A motor insurance policy consists broadly of two parts — third-party cover, which is regulated; and an ‘own damage’ cover, the premium for which is left to market dynamics.

The premium for ‘own damage’ cover, which forms the larger chunk of the insurance premium, is based on risk and competitive pressures.

The third-party cover, which is compulsory, covers the risk for third parties in situations like damage caused to a person who was standing by the road and was injured or killed by an accident involving an insured vehicle, or damage caused to a wall after a vehicle crashed into it. The claim amount in this case can be unlimited and it is a sticky subject.

The Insurance Regulatory and Development Authority (IRDA) decides the premium that can be charged for different types of motor vehicles using elements like cubic capacity, types of activities being undertaken and tonnage as primary segregating tools.

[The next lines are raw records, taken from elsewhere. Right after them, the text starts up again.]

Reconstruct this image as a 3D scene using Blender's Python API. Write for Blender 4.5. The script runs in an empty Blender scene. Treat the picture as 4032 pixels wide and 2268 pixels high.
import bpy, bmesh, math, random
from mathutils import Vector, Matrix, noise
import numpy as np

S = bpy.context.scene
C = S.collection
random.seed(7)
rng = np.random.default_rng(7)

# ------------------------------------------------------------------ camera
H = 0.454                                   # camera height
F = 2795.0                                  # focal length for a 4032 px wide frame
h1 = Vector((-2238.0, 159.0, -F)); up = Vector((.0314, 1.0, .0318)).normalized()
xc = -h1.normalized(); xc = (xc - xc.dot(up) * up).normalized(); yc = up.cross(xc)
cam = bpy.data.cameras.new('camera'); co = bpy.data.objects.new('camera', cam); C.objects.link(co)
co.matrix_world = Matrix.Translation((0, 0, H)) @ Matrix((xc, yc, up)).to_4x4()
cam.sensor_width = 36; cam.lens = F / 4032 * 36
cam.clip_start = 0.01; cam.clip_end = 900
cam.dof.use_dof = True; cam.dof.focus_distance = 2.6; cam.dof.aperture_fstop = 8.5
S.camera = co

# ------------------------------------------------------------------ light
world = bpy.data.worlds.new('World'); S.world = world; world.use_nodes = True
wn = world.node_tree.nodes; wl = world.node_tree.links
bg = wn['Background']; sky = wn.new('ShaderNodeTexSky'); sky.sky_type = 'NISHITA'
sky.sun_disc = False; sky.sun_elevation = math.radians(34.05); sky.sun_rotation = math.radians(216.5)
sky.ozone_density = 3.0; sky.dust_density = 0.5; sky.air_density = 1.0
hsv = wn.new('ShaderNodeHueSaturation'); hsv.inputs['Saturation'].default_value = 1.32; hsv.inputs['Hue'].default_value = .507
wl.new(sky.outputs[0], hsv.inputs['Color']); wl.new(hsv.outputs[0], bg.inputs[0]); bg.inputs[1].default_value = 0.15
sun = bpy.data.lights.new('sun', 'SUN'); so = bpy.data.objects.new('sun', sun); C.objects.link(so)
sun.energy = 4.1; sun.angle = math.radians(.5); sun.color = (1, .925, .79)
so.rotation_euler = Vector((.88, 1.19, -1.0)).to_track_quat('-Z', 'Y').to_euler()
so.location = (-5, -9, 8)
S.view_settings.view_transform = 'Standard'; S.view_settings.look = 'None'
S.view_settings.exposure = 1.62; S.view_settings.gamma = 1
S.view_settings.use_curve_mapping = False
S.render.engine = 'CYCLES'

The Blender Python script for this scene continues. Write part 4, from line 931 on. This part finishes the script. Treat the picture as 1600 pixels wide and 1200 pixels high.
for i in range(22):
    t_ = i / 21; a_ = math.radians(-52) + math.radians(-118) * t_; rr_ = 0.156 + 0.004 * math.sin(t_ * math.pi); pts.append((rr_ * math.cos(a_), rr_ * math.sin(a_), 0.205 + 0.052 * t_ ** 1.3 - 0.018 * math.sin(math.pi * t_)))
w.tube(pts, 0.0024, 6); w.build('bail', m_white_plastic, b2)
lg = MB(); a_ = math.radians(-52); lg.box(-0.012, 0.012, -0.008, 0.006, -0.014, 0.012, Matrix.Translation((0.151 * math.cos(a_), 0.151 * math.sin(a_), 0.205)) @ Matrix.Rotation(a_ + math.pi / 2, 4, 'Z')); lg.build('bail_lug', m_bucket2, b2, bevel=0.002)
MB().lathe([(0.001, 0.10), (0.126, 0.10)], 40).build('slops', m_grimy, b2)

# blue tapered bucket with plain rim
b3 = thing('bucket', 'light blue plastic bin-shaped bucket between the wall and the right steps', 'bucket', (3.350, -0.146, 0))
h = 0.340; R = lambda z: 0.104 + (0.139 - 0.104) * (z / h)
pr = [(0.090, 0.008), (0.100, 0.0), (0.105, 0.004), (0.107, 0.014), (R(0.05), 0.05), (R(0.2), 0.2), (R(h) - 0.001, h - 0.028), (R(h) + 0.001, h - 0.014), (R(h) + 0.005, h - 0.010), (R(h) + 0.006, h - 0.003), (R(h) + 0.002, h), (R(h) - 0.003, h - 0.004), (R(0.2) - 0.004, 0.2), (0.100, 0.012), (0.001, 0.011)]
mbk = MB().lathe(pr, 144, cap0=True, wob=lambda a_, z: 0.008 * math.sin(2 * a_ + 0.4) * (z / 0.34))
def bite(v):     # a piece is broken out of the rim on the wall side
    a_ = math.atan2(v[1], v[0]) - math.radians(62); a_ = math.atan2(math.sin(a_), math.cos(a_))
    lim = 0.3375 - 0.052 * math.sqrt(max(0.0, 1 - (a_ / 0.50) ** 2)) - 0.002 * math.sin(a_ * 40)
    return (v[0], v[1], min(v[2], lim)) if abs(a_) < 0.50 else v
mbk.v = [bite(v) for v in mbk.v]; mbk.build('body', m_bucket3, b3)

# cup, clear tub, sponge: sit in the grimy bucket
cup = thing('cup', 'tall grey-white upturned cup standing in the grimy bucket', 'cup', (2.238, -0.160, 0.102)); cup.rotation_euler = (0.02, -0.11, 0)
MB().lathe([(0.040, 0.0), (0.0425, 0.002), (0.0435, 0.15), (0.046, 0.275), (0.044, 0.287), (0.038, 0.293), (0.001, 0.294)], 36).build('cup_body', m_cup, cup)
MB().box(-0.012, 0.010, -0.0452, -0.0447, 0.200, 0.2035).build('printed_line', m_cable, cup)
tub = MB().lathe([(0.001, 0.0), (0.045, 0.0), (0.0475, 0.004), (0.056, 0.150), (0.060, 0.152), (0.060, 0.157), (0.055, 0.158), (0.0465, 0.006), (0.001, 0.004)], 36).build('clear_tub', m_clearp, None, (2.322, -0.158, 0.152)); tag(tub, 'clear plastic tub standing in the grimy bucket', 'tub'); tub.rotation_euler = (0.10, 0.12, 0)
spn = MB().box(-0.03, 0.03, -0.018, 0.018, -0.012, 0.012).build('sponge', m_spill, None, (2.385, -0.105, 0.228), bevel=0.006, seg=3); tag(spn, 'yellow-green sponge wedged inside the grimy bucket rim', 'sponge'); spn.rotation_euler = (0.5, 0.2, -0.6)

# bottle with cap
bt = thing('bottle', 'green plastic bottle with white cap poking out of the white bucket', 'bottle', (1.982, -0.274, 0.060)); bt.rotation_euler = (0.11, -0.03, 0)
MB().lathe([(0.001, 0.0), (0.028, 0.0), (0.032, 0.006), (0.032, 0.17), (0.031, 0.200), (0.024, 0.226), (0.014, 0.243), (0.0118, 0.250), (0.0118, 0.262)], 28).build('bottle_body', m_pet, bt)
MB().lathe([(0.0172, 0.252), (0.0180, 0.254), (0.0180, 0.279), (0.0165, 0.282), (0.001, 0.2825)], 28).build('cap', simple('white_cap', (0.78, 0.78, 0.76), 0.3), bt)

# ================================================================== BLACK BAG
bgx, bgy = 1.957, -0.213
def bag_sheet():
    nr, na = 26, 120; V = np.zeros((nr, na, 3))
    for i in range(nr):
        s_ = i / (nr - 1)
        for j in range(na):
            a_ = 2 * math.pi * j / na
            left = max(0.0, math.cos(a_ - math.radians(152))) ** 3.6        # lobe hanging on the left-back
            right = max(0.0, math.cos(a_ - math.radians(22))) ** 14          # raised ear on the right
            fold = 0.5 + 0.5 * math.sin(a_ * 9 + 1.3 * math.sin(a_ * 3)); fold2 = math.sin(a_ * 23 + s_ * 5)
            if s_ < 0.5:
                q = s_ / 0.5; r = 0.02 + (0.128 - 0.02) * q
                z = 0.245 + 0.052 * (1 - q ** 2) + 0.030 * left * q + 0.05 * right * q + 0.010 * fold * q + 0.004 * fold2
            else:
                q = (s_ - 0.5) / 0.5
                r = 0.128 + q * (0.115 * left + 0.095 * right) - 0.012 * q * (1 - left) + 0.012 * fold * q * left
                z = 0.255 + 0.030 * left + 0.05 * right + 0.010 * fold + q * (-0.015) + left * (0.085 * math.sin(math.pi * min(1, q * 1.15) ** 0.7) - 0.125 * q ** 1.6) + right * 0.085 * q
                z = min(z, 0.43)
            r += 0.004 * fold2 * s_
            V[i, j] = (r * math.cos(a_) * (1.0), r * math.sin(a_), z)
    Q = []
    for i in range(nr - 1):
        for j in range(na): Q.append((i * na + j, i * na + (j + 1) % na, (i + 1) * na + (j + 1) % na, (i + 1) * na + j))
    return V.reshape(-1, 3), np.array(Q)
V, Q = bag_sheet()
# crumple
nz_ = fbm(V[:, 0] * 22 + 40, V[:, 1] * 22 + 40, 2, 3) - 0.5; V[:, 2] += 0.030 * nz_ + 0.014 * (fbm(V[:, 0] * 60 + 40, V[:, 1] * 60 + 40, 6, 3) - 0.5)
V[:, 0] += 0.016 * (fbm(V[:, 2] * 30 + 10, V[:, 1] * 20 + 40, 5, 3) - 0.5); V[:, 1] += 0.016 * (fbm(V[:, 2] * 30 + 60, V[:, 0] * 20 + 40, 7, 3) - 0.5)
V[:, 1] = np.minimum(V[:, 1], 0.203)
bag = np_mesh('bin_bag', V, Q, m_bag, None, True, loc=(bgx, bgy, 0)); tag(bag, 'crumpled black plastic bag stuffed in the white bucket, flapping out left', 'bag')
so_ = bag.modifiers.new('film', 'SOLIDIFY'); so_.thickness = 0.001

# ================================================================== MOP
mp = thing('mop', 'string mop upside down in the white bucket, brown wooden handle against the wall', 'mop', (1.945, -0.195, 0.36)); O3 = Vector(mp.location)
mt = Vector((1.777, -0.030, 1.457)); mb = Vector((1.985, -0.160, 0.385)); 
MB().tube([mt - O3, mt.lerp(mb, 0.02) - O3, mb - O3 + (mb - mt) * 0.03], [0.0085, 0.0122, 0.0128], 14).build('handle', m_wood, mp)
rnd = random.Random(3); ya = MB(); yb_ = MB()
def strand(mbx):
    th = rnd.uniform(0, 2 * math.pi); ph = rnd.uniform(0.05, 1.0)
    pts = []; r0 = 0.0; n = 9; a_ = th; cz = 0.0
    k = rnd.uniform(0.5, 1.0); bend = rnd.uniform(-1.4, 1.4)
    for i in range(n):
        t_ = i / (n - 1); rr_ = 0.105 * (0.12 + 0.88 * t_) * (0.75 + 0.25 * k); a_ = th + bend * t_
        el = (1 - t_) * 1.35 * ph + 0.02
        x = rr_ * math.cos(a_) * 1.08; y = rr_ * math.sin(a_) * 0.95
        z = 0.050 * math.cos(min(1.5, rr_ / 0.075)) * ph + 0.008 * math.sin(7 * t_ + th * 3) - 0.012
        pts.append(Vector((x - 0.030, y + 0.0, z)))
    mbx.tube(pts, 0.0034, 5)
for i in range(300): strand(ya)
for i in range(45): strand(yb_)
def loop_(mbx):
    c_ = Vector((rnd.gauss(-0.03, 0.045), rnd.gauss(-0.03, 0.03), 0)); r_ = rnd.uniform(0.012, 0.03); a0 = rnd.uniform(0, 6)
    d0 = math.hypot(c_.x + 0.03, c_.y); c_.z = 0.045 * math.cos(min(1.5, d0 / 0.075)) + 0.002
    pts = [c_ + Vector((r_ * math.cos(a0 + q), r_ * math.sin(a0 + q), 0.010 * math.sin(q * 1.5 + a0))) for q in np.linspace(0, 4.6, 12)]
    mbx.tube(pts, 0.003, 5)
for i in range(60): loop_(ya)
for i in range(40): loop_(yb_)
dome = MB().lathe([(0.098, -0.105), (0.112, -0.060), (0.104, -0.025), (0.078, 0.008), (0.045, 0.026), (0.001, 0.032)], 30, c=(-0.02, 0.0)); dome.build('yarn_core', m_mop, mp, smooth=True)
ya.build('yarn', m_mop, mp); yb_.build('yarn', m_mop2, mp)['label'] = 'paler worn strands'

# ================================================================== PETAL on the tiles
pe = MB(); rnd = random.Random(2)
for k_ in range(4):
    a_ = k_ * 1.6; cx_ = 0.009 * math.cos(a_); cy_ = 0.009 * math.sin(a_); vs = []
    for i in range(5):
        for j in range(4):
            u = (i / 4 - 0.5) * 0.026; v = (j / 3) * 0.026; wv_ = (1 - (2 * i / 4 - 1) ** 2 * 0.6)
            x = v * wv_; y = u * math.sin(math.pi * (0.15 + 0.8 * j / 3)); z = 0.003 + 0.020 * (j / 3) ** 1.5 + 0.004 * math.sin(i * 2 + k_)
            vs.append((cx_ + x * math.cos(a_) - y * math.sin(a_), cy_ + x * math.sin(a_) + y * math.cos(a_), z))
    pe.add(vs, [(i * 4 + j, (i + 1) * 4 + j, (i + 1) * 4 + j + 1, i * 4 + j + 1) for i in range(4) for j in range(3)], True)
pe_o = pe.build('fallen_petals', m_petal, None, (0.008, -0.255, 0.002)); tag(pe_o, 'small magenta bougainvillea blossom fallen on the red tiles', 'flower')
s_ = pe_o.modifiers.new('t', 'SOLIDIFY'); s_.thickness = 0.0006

Then, based on the previous year’s claim expenses and adjusting for inflation, the coming year’s premium is decided.

Last year, the insurance regulator increased third-party motor insurance rates and it was taken to court by an affected party. The court upheld IRDA’s order but also ordered the regulator to declare data which is up for revision and invite objections before deciding on new premiums.

So this year, it invited objections and received 67 responses from various stakeholders.

See the chart below for the new third-party insurance premiums fixed by IRDA.

The ‘Based on Calculations’ column shows the premium that would have been applied purely based on a mathematical approach. The ‘Final’ column displays the final rates after inviting objections from different stakeholders.

In the private car section, you will observe the upper-middle-class sedans subsidizing the sub 1000 cc and greater than 1500 cc cars.

Among the commercial vehicles, there seems to be heavy cross-subsidizing. Some sections – 12,000 kg to 20,000 kg section – are charged substantially lower premiums than what seems ideal. The need to increase premiums gradually or insufficient data could be the reason for some of these adjustments.

Overall, these are steps in the right direction, with increasing risk-based pricing being put in place and third-party premiums changing every year.

With more accurate data collection and reporting, the pricing mechanism will only get better and we might even see a reduction in premiums in some categories.

In the case of goods carriers, which enjoy subsidized diesel and subsidized insurance premiums, it doesn’t get much better than this.